Particularly affected would be ports on the West Coast that do a massive amount of their import trade from Asia, and specifically China.

Joseph Krist, a longtime analyst and partner at Court Street Research Group in New York, said that he views a potential trade war with China as more of an economic event than a credit event, but acknowledged that the impact on West Coast ports could be notable.

"Obviously they have grown and benefited from trade with China as you go up and down the West Coast," Krist said of the ports. "There would be kind of the obvious ramifications for those ports, in terms of lower volumes and lower revenues."

East Asian trade accounts for more than 90% of the shipments through the Port of Long Beach, according to the California port, with China being the port's top trading partner.

The port handles more than 6.8 million 20-foot-equivalent container units (TEUs) annually, with cargo valued at $180 billion.

The neighboring Port of Los Angeles reported handling 8.8 million TEUs in 2016.

The Long Beach port's most recent comprehensive annual financial report listed 2015 operating revenue at $355.4 million, with revenue related to container shipping accounting for some $270 million. The port issues bonds backed by those revenues, and had $641.4 million outstanding as of the end of 2015.

They carry AA ratings from both Fitch Ratings and S&P Global Ratings.

Noel Hacegaba, managing director of commercial operations at the Port of Long Beach, said that the port's lease agreements with the companies operating the marine terminals include guaranteed annual minimums that the port must receive from their operations.

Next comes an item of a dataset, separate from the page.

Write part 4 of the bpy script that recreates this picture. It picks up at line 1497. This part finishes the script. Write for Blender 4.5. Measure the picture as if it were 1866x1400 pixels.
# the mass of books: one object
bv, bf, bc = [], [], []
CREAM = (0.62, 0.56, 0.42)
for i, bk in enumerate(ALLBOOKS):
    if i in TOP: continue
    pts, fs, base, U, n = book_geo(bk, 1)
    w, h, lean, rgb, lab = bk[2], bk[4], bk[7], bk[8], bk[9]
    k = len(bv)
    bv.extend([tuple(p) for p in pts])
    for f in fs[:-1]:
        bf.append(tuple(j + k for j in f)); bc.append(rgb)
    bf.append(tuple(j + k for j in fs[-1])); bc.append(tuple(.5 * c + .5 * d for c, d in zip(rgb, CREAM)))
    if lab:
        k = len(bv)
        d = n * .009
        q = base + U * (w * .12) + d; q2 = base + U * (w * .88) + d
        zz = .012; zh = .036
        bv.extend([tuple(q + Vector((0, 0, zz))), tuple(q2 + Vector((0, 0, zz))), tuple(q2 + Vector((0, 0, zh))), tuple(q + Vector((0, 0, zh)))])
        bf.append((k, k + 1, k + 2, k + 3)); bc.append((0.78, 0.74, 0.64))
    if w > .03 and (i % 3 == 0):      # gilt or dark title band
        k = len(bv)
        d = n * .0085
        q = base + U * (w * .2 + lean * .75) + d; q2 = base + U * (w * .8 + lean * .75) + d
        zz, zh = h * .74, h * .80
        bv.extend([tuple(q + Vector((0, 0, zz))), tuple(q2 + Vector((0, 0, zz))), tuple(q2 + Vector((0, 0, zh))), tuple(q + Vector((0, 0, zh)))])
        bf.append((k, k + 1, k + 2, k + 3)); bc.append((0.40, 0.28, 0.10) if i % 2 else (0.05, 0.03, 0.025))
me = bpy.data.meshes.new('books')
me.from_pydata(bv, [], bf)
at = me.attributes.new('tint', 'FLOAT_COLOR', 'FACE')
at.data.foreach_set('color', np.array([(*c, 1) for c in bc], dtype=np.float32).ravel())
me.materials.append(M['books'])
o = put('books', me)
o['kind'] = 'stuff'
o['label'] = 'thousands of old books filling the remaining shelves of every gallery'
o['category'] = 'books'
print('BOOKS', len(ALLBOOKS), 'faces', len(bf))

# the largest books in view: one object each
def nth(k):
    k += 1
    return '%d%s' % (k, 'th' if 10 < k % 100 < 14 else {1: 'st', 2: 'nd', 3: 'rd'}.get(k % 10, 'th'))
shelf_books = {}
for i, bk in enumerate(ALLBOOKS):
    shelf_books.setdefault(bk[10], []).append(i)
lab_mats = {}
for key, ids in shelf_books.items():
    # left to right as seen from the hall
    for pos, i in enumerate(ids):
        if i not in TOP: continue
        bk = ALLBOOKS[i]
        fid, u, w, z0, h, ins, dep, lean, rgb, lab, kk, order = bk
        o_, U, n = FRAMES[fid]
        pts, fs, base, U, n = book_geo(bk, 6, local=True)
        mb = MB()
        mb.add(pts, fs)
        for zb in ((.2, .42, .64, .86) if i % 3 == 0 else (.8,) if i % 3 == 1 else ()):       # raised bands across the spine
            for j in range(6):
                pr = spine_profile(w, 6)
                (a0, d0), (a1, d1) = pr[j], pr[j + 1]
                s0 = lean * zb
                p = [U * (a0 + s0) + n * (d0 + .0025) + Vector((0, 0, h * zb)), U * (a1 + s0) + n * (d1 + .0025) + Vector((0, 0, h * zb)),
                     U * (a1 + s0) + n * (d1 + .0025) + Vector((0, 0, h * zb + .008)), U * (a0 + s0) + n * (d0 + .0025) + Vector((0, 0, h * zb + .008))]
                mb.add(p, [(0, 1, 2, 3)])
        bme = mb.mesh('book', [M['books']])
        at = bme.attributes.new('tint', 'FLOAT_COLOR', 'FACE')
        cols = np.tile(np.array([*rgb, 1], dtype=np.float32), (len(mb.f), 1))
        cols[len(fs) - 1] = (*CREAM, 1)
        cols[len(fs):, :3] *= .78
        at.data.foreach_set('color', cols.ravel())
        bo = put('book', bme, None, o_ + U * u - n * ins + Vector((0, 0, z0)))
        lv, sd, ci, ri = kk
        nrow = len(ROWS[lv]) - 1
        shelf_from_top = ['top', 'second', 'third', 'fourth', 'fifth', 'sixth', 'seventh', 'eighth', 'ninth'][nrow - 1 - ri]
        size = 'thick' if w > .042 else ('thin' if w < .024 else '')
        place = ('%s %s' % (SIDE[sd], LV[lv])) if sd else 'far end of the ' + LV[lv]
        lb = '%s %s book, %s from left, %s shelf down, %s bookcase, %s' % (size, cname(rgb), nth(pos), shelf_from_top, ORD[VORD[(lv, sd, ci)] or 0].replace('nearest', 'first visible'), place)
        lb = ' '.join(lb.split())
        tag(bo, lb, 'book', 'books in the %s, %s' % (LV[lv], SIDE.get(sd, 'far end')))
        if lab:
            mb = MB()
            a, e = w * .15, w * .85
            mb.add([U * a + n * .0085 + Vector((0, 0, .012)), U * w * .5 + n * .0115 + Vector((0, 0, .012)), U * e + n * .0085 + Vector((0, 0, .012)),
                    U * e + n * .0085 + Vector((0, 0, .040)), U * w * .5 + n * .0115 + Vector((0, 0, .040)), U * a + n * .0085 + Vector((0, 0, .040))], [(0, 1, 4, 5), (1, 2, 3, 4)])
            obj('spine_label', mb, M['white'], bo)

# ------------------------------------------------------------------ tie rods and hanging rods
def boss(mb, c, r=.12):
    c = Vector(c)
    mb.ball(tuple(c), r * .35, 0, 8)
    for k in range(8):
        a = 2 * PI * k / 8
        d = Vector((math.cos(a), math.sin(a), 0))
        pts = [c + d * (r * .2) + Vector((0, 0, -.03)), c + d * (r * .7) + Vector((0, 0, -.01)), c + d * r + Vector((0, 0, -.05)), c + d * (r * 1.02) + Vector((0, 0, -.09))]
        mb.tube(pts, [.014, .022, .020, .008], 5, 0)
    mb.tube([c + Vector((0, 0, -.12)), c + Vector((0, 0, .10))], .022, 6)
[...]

While that does serve as a safety net, the port's revenues are still ultimately tied to cargo volume moving in and out. Hacegaba said that the port is watching the trade policy situation closely.

"We are closely monitoring developments in trade policies, and we are staying closely engaged," he said. "Historically we've been very active as a port authority engaging and educating legislators at all levels."

Court Street Research's Krist also mentioned the Alameda Corridor Transportation Authority, which operates a bond-financed rail line from the ports of Long Beach and Los Angeles 20 miles north to downtown Los Angeles, carrying containers from dockside to the yards of the freight railroads that send them onwards.

Its revenues are volume-dependent, Krist said, as are some small tax-allocated land deals for warehouse facilities that could be vulnerable to an extended trade slowdown.

Eleven hundred miles to the north in Washington, the ports of Seattle and Tacoma also take seriously the prospect of a slowdown in trade with China.

More than half of the container cargo shipped through the two ports is with China alone, said Port of Seattle spokesman Peter McGraw.

"Four in ten jobs here in Washington are tied to trade, making us one of the most trade-dependent states in the union," said McGraw. "Our port commissioners have been on record saying that a tariff on goods from China would be disastrous to not only Washington State's economy, but the nation as a whole."

Tara Mattina, a representative of the Northwest Seaport Alliance, a joint venture of the Seattle and Tacoma ports, said that those ports have some revenue stability due to their business model.

"I won't speculate on what might happen under a new administration," Mattina said. "What I can tell you is that more than 70% of our revenue is fixed, from long-term leases with marine terminal operators. They contract with the shipping lines."

The Port of Oakland, Calif.'s cargo volume makes it the fifth busiest container port in the United States, and China is its top trade partner too.

Seattle and Oakland both benefit from the mitigating factor that their enterprises also include major airports that account for major chunks of their revenue. This somewhat insulates them from the risks associated with a decline in container volume, Krist said.

East Coast ports are less likely to be affected by a slowdown in Chinese trade because they tend to do a smaller percentage of their business with Asia.

The Port Authority of New York/New Jersey, which also includes airports, declined to comment on the possibility of a trade war with China. But 2015 trading data published by the authority showed that China, while being the port's largest trading partner, accounted for less than 30% of total volume that year.